April 10, 2015 / 5:19 AM / 2 years ago

HK Exchange says to raise quotas for mainland investors, inflows pressuring peg

3 Min Read

A man walks inside the Hong Kong Exchange in Hong Kong March 5, 2015.Bobby Yip

HONG KONG (Reuters) - The Hong Kong stock exchange expects to increase quotas for mainland China investors by more than 30 percent, its chief executive said, a day after heavy capital inflows from the mainland forced the city's central bank to sell Hong Kong dollars to defend its currency peg.

For the first time since August, the Hong Kong Monetary Authority (HKMA) intervened on Thursday to sell HK$3.1 billion ($400 million) in Hong Kong dollars as the local currency hit the strong end of its official trading range.

The intervention came as Hong Kong stocks surged to a seven-year high, powered by mainland Chinese buyers after Beijing last week encouraged institutions, including mutual funds and insurers, to purchase Hong Kong shares. [.HK]
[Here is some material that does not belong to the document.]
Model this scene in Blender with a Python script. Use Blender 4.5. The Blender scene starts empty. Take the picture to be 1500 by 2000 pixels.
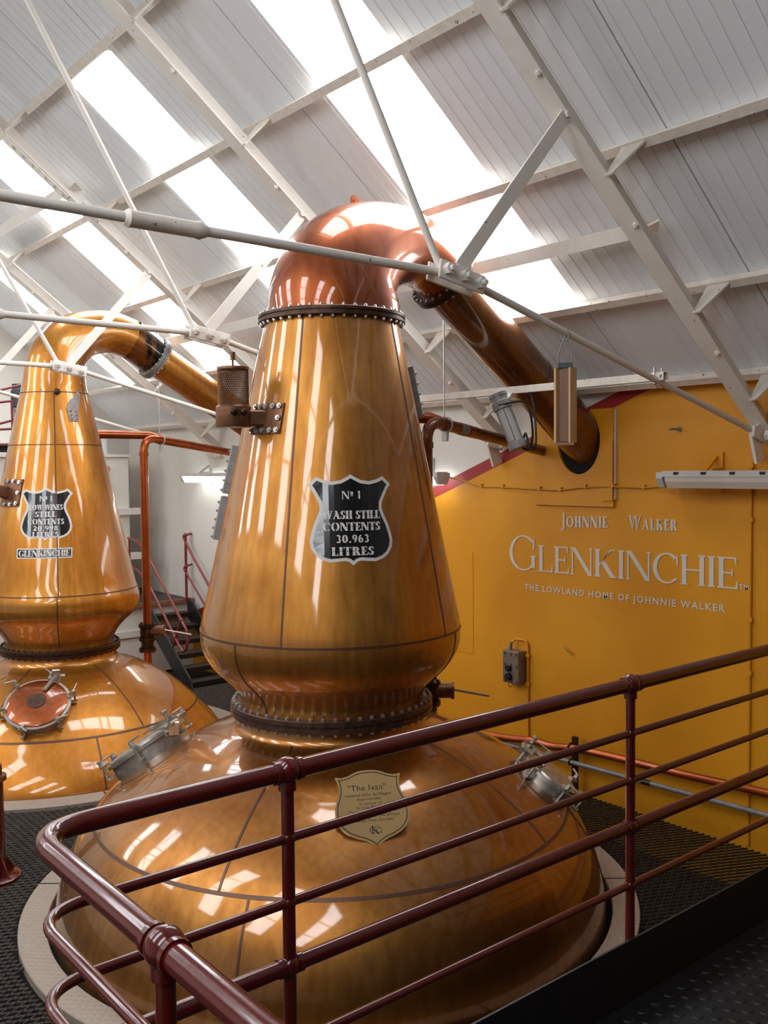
import bpy, bmesh, math, random
import numpy as np
from mathutils import Vector, Matrix
random.seed(7)
PI = math.pi
sc = bpy.context.scene
COL = sc.collection
E = 2.5                                     # eye height above the grating floor; plan: +X to the painted wall, +Y along it

# ------------------------------------------------------------------ camera
cam_d = bpy.data.cameras.new('camera'); cam = bpy.data.objects.new('camera', cam_d); COL.objects.link(cam)
cam_d.sensor_fit = 'VERTICAL'; cam_d.sensor_height = 36.0; cam_d.lens = 1837.66 / 2000 * 36.0
cam_d.clip_start = .02
yaw, pit, rol = 0.882727, -0.0458623, -0.0088543
fw = Vector((math.cos(yaw), math.sin(yaw), 0)); rt = Vector((math.sin(yaw), -math.cos(yaw), 0)); up = Vector((0, 0, 1))
f2 = math.cos(pit) * fw + math.sin(pit) * up; u2 = -math.sin(pit) * fw + math.cos(pit) * up
r3 = math.cos(rol) * rt + math.sin(rol) * u2; u3 = -math.sin(rol) * rt + math.cos(rol) * u2
cam.matrix_world = Matrix(((r3.x, u3.x, -f2.x, 0), (r3.y, u3.y, -f2.y, 0), (r3.z, u3.z, -f2.z, E), (0, 0, 0, 1)))
sc.camera = cam

# ------------------------------------------------------------------ light, exposure
SKY = 11.5                                   # brightness of the daylit roof lights
LAMP = 7.0                                  # strip lamps that are switched on
wld = bpy.data.worlds.new('world'); sc.world = wld; wld.use_nodes = True
wld.node_tree.nodes['Background'].inputs[0].default_value = (.80, .86, .95, 1)
wld.node_tree.nodes['Background'].inputs[1].default_value = 1.0
vs = sc.view_settings
sc.display_settings.display_device = 'sRGB'
vs.view_transform = 'Standard'; vs.look = 'None'; vs.gamma = 1.0; vs.use_curve_mapping = False
vs.exposure = -0.12

# ------------------------------------------------------------------ materials
def lin(r, g, b):
    f = lambda c: (c / 255) / 12.92 if c / 255 <= .04045 else ((c / 255 + .055) / 1.055) ** 2.4
    return (f(r), f(g), f(b), 1)
def mat(name, col, rough=.5, metal=0., coat=0., coat_rough=.05, noise=None, bump=None, spec=.5):
    """noise=(scale xyz, strength, dark colour); bump=(scale, strength, distance)"""
    m = bpy.data.materials.new(name); m.use_nodes = True; nt = m.node_tree; b = nt.nodes['Principled BSDF']
    b.inputs['Base Color'].default_value = col; b.inputs['Roughness'].default_value = rough; b.inputs['Metallic'].default_value = metal
    b.inputs['Coat Weight'].default_value = coat; b.inputs['Coat Roughness'].default_value = coat_rough
    b.inputs['Specular IOR Level'].default_value = spec
    if noise or bump: tc = nt.nodes.new('ShaderNodeTexCoord')
    if noise:
        mp = nt.nodes.new('ShaderNodeMapping'); mp.inputs['Scale'].default_value = noise[0]
        nt.links.new(tc.outputs['Object'], mp.inputs['Vector'])
        n = nt.nodes.new('ShaderNodeTexNoise'); n.inputs['Scale'].default_value = 1; n.inputs['Detail'].default_value = 6; n.inputs['Roughness'].default_value = .6
        nt.links.new(mp.outputs[0], n.inputs['Vector'])
        r = nt.nodes.new('ShaderNodeValToRGB'); r.color_ramp.elements[0].position = .5 - .5 * noise[1]; r.color_ramp.elements[1].position = .5 + .5 * noise[1]
        r.color_ramp.elements[0].color = noise[2]; r.color_ramp.elements[1].color = col
        nt.links.new(n.outputs['Fac'], r.inputs[0]); nt.links.new(r.outputs[0], b.inputs['Base Color'])
    if bump:
        n2 = nt.nodes.new('ShaderNodeTexNoise'); n2.inputs['Scale'].default_value = bump[0]; n2.inputs['Detail'].default_value = 3
        nt.links.new(tc.outputs['Object'], n2.inputs['Vector'])
        bp = nt.nodes.new('ShaderNodeBump'); bp.inputs['Strength'].default_value = bump[1]; bp.inputs['Distance'].default_value = bump[2]
        nt.links.new(n2.outputs['Fac'], bp.inputs['Height']); nt.links.new(bp.outputs[0], b.inputs['Normal'])
    return m
def emit(name, col, s):
    m = bpy.data.materials.new(name); m.use_nodes = True; nt = m.node_tree; nt.nodes.clear()
    e = nt.nodes.new('ShaderNodeEmission'); e.inputs[0].default_value = col; e.inputs[1].default_value = s
    o = nt.nodes.new('ShaderNodeOutputMaterial'); nt.links.new(e.outputs[0], o.inputs[0]); return m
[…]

Speaking at a media briefing on Friday, Hong Kong Exchanges and Clearing Ltd (HKEx) (0388.HK) Chief Executive Charles Li said the exchange could boost the current quotas under the Hong Kong-Shanghai stock connect program by more than 30 percent.

The quotas limit how much mainland investors can buy Hong Kong stocks, and how much Hong Kong-based investors can buy stocks in China.

Li did not say when the quotas would be raised.

Chinese investors snapped up all of the 10.5 billion yuan ($1.7 billion) daily quota .SQUOTA.HS for buying Hong Kong stocks on both Wednesday and Thursday. It was the first time this has happened since the program was launched in October last year.

The Hong Kong dollar is pegged at 7.8 to the U.S. dollar, but can trade between 7.75 and 7.85. Under the currency peg, the HKMA is obliged to intervene when the Hong Kong dollar hits 7.75 or 7.85 to keep the band intact.

John Zhu, greater China economist for HSBC, said it was still too early to say whether HKMA would need additional tools to cope with pressure on the peg arising from the increase in capital inflows.

"As with everything, when the facts change then you should probably start to have a rethink but I don’t think things have changed that drastically, certainly not from the macro level," Zhu said.